A few short blocks away from the infamous neon sign is another piece of public text beneath a mural that depicts ancient philosopher and poet Laozi (or Lao Tsu). Beneath his figure, it reads in both Chinese and English, “It takes knowledge to understand others, but it needs a clear mind to know oneself. It takes strength to surpass others, but it requires a strong will to surpass oneself.” The passage beneath this mural, of Lao Tsu (ironically again, on a horse), advocates for self awareness before deploying knowledge, strength or even kindness towards others.

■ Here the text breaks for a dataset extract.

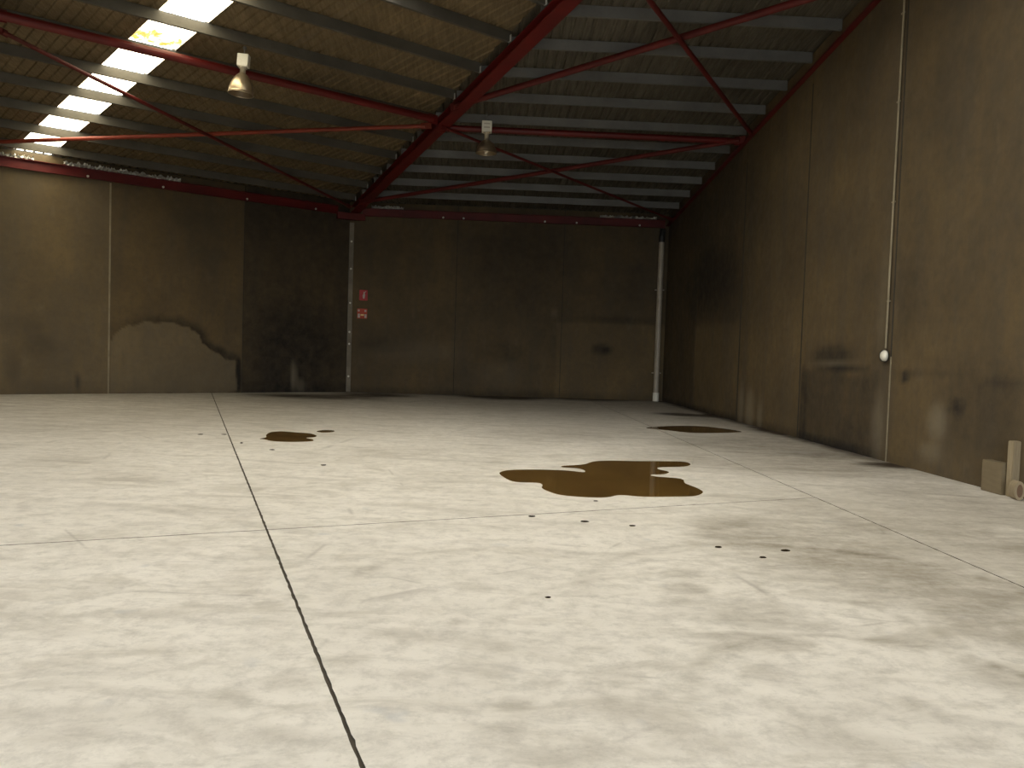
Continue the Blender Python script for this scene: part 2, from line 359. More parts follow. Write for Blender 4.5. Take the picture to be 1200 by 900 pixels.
# pale sealant beads standing in the joints that show light in the photograph
def bead(parent, A, e, u, z0, z1, mat, w=.02, proud=.008, x2=None):
    out = OUT(A, e); mb = MB(); c = A+e*u
    mb.box(c+Z3*(z0+z1)/2-out*(proud/2-.012), w, .024+proud, z1-z0, ax=e)
    o = mb.build('joint_bead', M[mat], parent); return o
bead(wallL, K, EL, 7.49, 0, H-.1, 'sealant', .045); bead(wallL, K, EL, 3.62, 0, H-.1, 'sealant_dark')
bead(wallR, A_R, EY, YB-20.15, 0, 6.5, 'sealant_dark', .05); bead(wallR, A_R, EY, YB-16.3, 0, 7.2, 'sealant_dark', .035); bead(wallR, A_R, EY, YB-12.72, 0, 1.7, 'sealant', .035); bead(wallR, A_R, EY, YB-12.72, 1.7, 7.6, 'sealant_dark', .03)
# the unseen rest of the shed: left end wall and the front wall with its open roller doorway
P_E = K+EL*UE; LEN = (P_E[1]-YF)/(-NL[1])
def fieldN(uz): return np.full(len(uz), .25), np.zeros(len(uz))
topE = lambda u: H+SL*u+TOP
wallE = backing('wall_far_left', P_E, NL, 0, LEN, topE); nE = 7
for i in range(nE): panel('concrete_panel', wallE, P_E, NL, LEN*i/nE, LEN*(i+1)/nE, topE, fieldN, .5)
P_F = P_E+NL*LEN
zF = lambda x: H+SL*toL(np.array([x, YF, 0]))[1]+TOP
mb = MB(); xs = [float(P_F[0]), -3.0, 5.8, XR+.2]
for x0, x1, z0 in ((xs[0], xs[1], 0), (xs[1], xs[2], 5.0), (xs[2], xs[3], 0)):
    q = [(x0, z0), (x1, z0), (x1, zF(x1)), (x0, zF(x0))]; P = [(x, YF-d, z) for d in (0, .18) for x, z in q]
    mb.add(P, [(0, 1, 2, 3), (4, 5, 6, 7), (0, 1, 5, 4), (1, 2, 6, 5), (2, 3, 7, 6), (3, 0, 4, 7)])
tag(mb.build('wall_front', M['wall']), kind='structure')
mb = MB(); mb.box((0, -40, -.25), 160, 65.6, .2); tag(mb.build('ground', M['void']), kind='structure')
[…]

Earlier this year the Chinatown Concern Group, led by King-mong Chan, brought about 60 residents of Chinatown and 1,200 signatures on a petition to protest against the city’s latest plans for the neighborhood. Included in the grievances was a six-story building planned to go up at the corner of Gore and Pender, which would ironically block the Lao Tsu mural. The mural was unveiled in 2010 as part of Chinatown’s 125th Anniversary. Five years is all the city gives for a mural to commemorate a hundred and twenty-five.
There is more to be said of this film’s lack of relationship to unseen realities in Chinatown. A driving force of the film is its tendency to aestheticize, or display a lack awareness towards, the politics and forces at work in the neighborhood it depicts. But this is a question of whether art, in this case, documentary cinema, gives, takes away, or does absolutely nothing for the people it address or takes as a subject.[3]
NOTES
[1] “VIFF: Julia Kwan rediscovers Chinatown in debut documentary” (link here)
[2] “VIFF 2014: Julia Kwan’s Everything Will Be captures Vancouver’s Chinatown in transition” (link here)
[3] Another vexing addition to this discussion is the recently-installed sign, again a neon, on the corner of Pender and Hamilton by Victory Square. It reads “Let’s Heal The Divide” and is visible from Victory Square. The work is by Toni Latour and was commissioned by the Vancouver Biennial.